The NHL is looking to begin its next season on Jan. 1, 2021, the league and NHL Players’ Association announced on Oct. 6.
The league has previously said it could begin as soon as Dec. 1, but after talks with the NHLPA following the conclusion of the Stanley Cup Final, it’s looking at a later start. In a normal year, the NHL season begins in early October.
“It was just over a week ago that we celebrated the successful completion of our 2019-20 return to play with the crowning of the Tampa Bay Lightning as Stanley Cup champions,” Commissioner Gary Bettman said.
“Based upon what we have learned and what we know and what we still don’t know, I can say that we are now focused on a Jan. 1 start for next season,” he added.
NHL teams are expected to have training camps that are at least two weeks long, with estimated start dates coming at a later date.
Bettman has said that the league is going to try to play a full 82-game schedule, but it’s not clear where it will happen. Last week, NHLPA Executive Director Don Fehr said that holding the full season in a bubble-like environment is not on the table.
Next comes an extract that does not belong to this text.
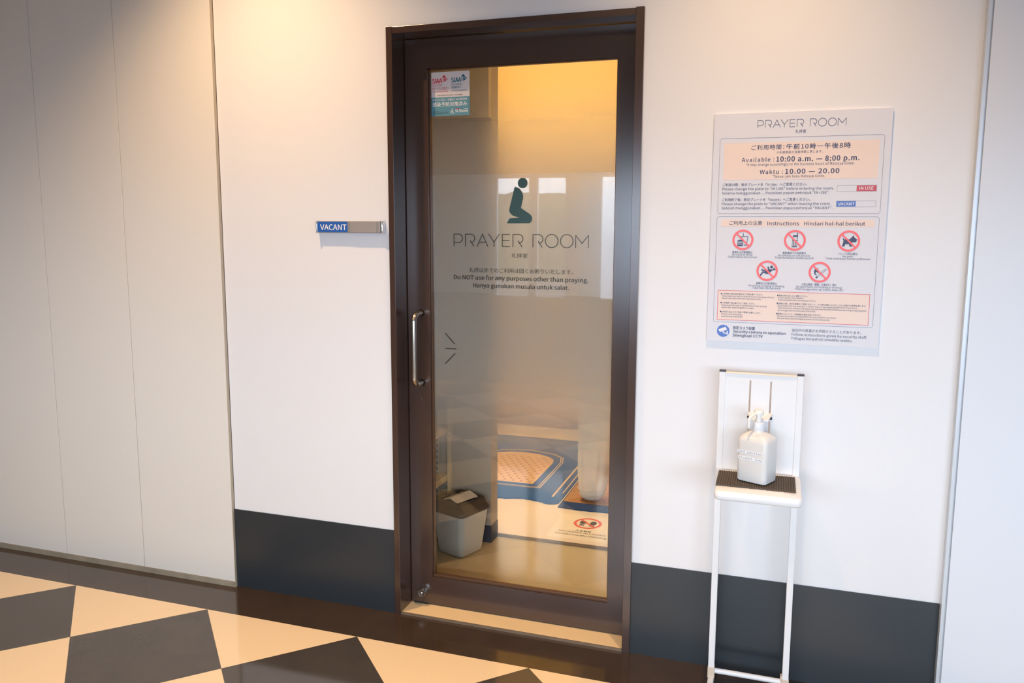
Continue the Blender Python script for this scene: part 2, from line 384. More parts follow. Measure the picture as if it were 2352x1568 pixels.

“Certainly not for a season, of course not,” Fehr said. “Nobody is going to do that for four months or six months or something like that.”
“Whether we could create some protected environments that people would be tested and they’d be clean when they came in and lasted for some substantially shorter period of time with people cycling in and out is one of the things I suspect we will examine,” Fehr added.
The NHL began the postponed playoffs for its 2019-20 season on Aug. 1, using a bubble model. Unlike with NBA and WNBA, the NHL’s model had two “hub cities” — Edmonton and Toronto — where 12 teams from each conference were initially residing and playing for the duration of their postseason run.
During the 65 days when teams were at the hub city sites, 33,174 tests were administered to team personnel, and zero came back positive.
The first round of the 2020 NHL Draft, originally scheduled for June 26, was held virtually the evening of Oct. 6.